Preventing desync problems

The RebalancerClient keeps track of all pending orders in the Redis cache. Orders are updated only when an adapter's updateRebalanceStatuses() method is called. Each adapter's getPendingRebalances() should always return the most up to date state of balances.

If there is a use case in which we want to fetch historical pending rebalances (i.e. pending rebalances at a snapshot in time in the past), then we can implement this by passing in timestamp boundaries into getPendingRebalances but I haven't implemented this yet as I don't really see a need for this currently... please correct me if I'm mistaken.

Binance race conditions

The binanceFinalizer currently queries all deposits into Binance and all withdrawals out of Binance when determining how much more should be withdrawn from Binance. All deposits are currently factored into this accounting, which means that any deposits sent by the Rebalancer might get withdrawn prematurely before they can be swapped by the binanceFinalizer.

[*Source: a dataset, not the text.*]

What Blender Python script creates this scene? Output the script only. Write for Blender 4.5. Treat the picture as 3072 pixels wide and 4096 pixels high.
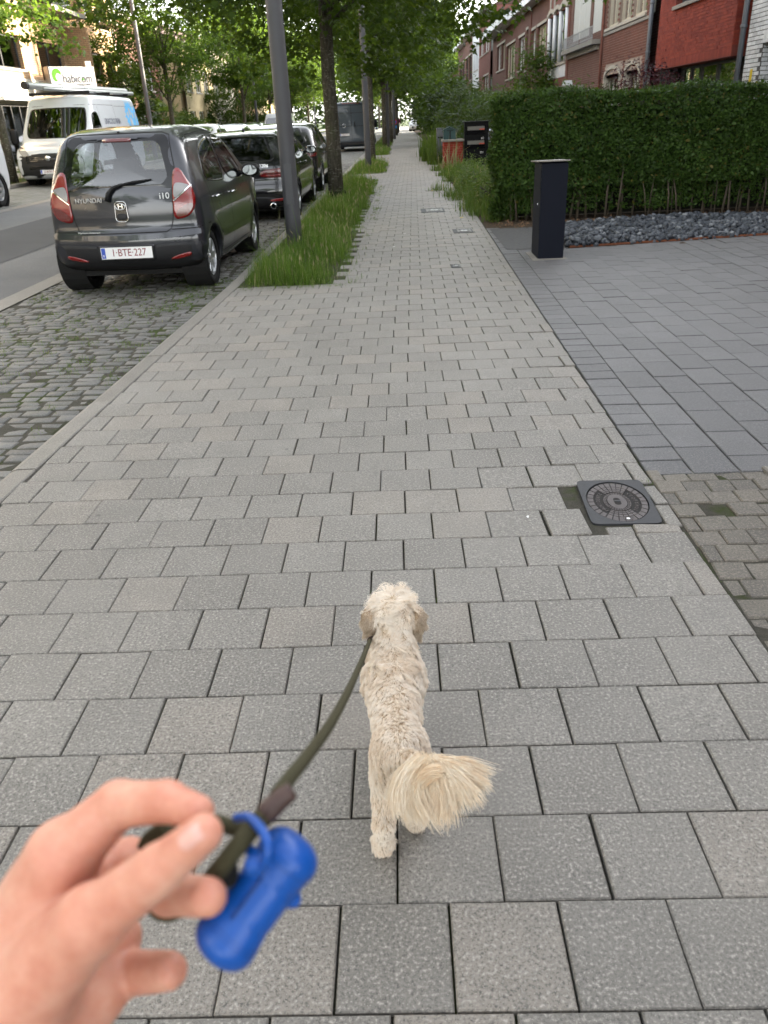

This PR introduces helper methods in src/utils/BinanceUtils that can be used to "tag" Binance deposits and withdrawals with a "SWAP" type that the binanceFinalizer can subsequently filter for and remove from the deposits that it counts when calculating how much to withdraw from Binance.

Testing

I'm currently testing using the rebalancer/index.ts file with the command ts-node ./index.ts --rebalancer2 --wallet mnemonic. I don't necessarily envision this index.ts file being part of our production stack but its a good example implementation of how we could use the RebalancerClient in practice.